#### INSTRUCTIONS FOR THE TASK:
An exact reproduction of the records is required, with all images left out.
---------- EXERCISE INPUT ----------
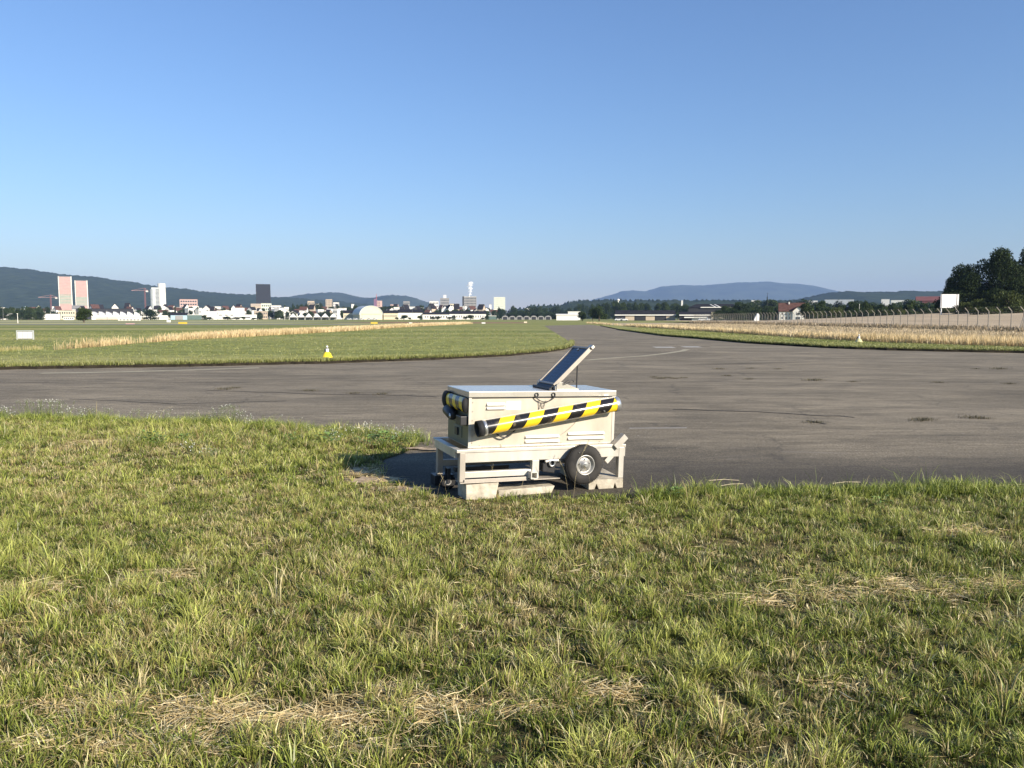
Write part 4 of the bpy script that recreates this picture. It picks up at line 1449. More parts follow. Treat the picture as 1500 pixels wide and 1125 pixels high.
def stripe_mat(period, width, slant):
    m, n, b = new_mat("black_yellow_stripes")
    tc = N(n, "ShaderNodeTexCoord"); sp = N(n, "ShaderNodeSeparateXYZ"); n.links.new(tc.outputs["Object"], sp.inputs[0])
    at = N(n, "ShaderNodeMath", operation='ARCTAN2'); n.links.new(sp.outputs[2], at.inputs[0]); n.links.new(sp.outputs[1], at.inputs[1])
    sc_ = N(n, "ShaderNodeMath", operation='MULTIPLY'); n.links.new(at.outputs[0], sc_.inputs[0]); sc_.inputs[1].default_value = slant / (2 * math.pi)
    xx = N(n, "ShaderNodeMath", operation='DIVIDE'); n.links.new(sp.outputs[0], xx.inputs[0]); xx.inputs[1].default_value = period
    ad = N(n, "ShaderNodeMath", operation='ADD'); n.links.new(xx.outputs[0], ad.inputs[0]); n.links.new(sc_.outputs[0], ad.inputs[1])
    nz = N(n, "ShaderNodeTexNoise"); nz.inputs["Scale"].default_value = 40
    n.links.new(tc.outputs["Object"], nz.inputs["Vector"])
    fr = N(n, "ShaderNodeMath", operation='FRACT'); n.links.new(ad.outputs[0], fr.inputs[0])
    lt = N(n, "ShaderNodeMath", operation='LESS_THAN'); n.links.new(fr.outputs[0], lt.inputs[0]); lt.inputs[1].default_value = width
    mx = N(n, "ShaderNodeMix", data_type='RGBA')
    mx.inputs[6].default_value = (.017, .016, .016, 1); mx.inputs[7].default_value = (.84, .56, .025, 1)
    n.links.new(lt.outputs[0], mx.inputs[0])
    # scuffs
    n2 = N(n, "ShaderNodeTexNoise"); n2.inputs["Scale"].default_value = 9; n2.inputs["Detail"].default_value = 8
    n.links.new(tc.outputs["Object"], n2.inputs["Vector"])
    cr = N(n, "ShaderNodeValToRGB"); cr.color_ramp.elements[0].position = .62; cr.color_ramp.elements[1].position = .75
    cr.color_ramp.elements[0].color = (0, 0, 0, 1); cr.color_ramp.elements[1].color = (.35, .35, .35, 1)
    n.links.new(n2.outputs["Fac"], cr.inputs[0])
    m2 = N(n, "ShaderNodeMix", data_type='RGBA'); n.links.new(cr.outputs[0], m2.inputs[0]); n.links.new(mx.outputs[2], m2.inputs[6]); m2.inputs[7].default_value = (.45, .36, .22, 1)
    n.links.new(m2.outputs[2], b.inputs["Base Color"])
    b.inputs["Roughness"].default_value = .22
    b.inputs["Specular IOR Level"].default_value = .6
    return m


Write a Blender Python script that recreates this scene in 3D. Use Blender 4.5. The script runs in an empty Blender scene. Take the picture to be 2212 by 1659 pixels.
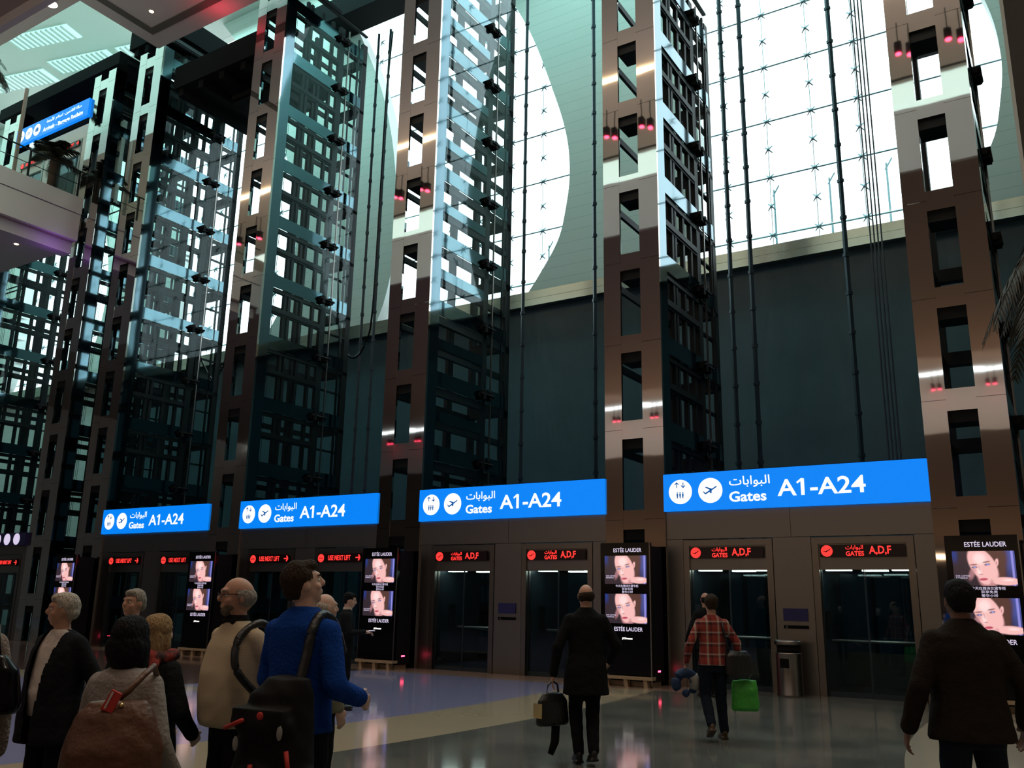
----------
#### SOLUTION TO THE EXERCISE:
Write part 4 of the bpy script that recreates this picture. It picks up at line 1449. More parts follow. Treat the picture as 1500 pixels wide and 1125 pixels high.
def stripe_mat(period, width, slant):
    m, n, b = new_mat("black_yellow_stripes")
    tc = N(n, "ShaderNodeTexCoord"); sp = N(n, "ShaderNodeSeparateXYZ"); n.links.new(tc.outputs["Object"], sp.inputs[0])
    at = N(n, "ShaderNodeMath", operation='ARCTAN2'); n.links.new(sp.outputs[2], at.inputs[0]); n.links.new(sp.outputs[1], at.inputs[1])
    sc_ = N(n, "ShaderNodeMath", operation='MULTIPLY'); n.links.new(at.outputs[0], sc_.inputs[0]); sc_.inputs[1].default_value = slant / (2 * math.pi)
    xx = N(n, "ShaderNodeMath", operation='DIVIDE'); n.links.new(sp.outputs[0], xx.inputs[0]); xx.inputs[1].default_value = period
    ad = N(n, "ShaderNodeMath", operation='ADD'); n.links.new(xx.outputs[0], ad.inputs[0]); n.links.new(sc_.outputs[0], ad.inputs[1])
    nz = N(n, "ShaderNodeTexNoise"); nz.inputs["Scale"].default_value = 40
    n.links.new(tc.outputs["Object"], nz.inputs["Vector"])
    fr = N(n, "ShaderNodeMath", operation='FRACT'); n.links.new(ad.outputs[0], fr.inputs[0])
    lt = N(n, "ShaderNodeMath", operation='LESS_THAN'); n.links.new(fr.outputs[0], lt.inputs[0]); lt.inputs[1].default_value = width
    mx = N(n, "ShaderNodeMix", data_type='RGBA')
    mx.inputs[6].default_value = (.017, .016, .016, 1); mx.inputs[7].default_value = (.84, .56, .025, 1)
    n.links.new(lt.outputs[0], mx.inputs[0])
    # scuffs
    n2 = N(n, "ShaderNodeTexNoise"); n2.inputs["Scale"].default_value = 9; n2.inputs["Detail"].default_value = 8
    n.links.new(tc.outputs["Object"], n2.inputs["Vector"])
    cr = N(n, "ShaderNodeValToRGB"); cr.color_ramp.elements[0].position = .62; cr.color_ramp.elements[1].position = .75
    cr.color_ramp.elements[0].color = (0, 0, 0, 1); cr.color_ramp.elements[1].color = (.35, .35, .35, 1)
    n.links.new(n2.outputs["Fac"], cr.inputs[0])
    m2 = N(n, "ShaderNodeMix", data_type='RGBA'); n.links.new(cr.outputs[0], m2.inputs[0]); n.links.new(mx.outputs[2], m2.inputs[6]); m2.inputs[7].default_value = (.45, .36, .22, 1)
    n.links.new(m2.outputs[2], b.inputs["Base Color"])
    b.inputs["Roughness"].default_value = .22
    b.inputs["Specular IOR Level"].default_value = .6
    return m


Write a Blender Python script that recreates this scene in 3D. Use Blender 4.5. The script runs in an empty Blender scene. Take the picture to be 2212 by 1659 pixels.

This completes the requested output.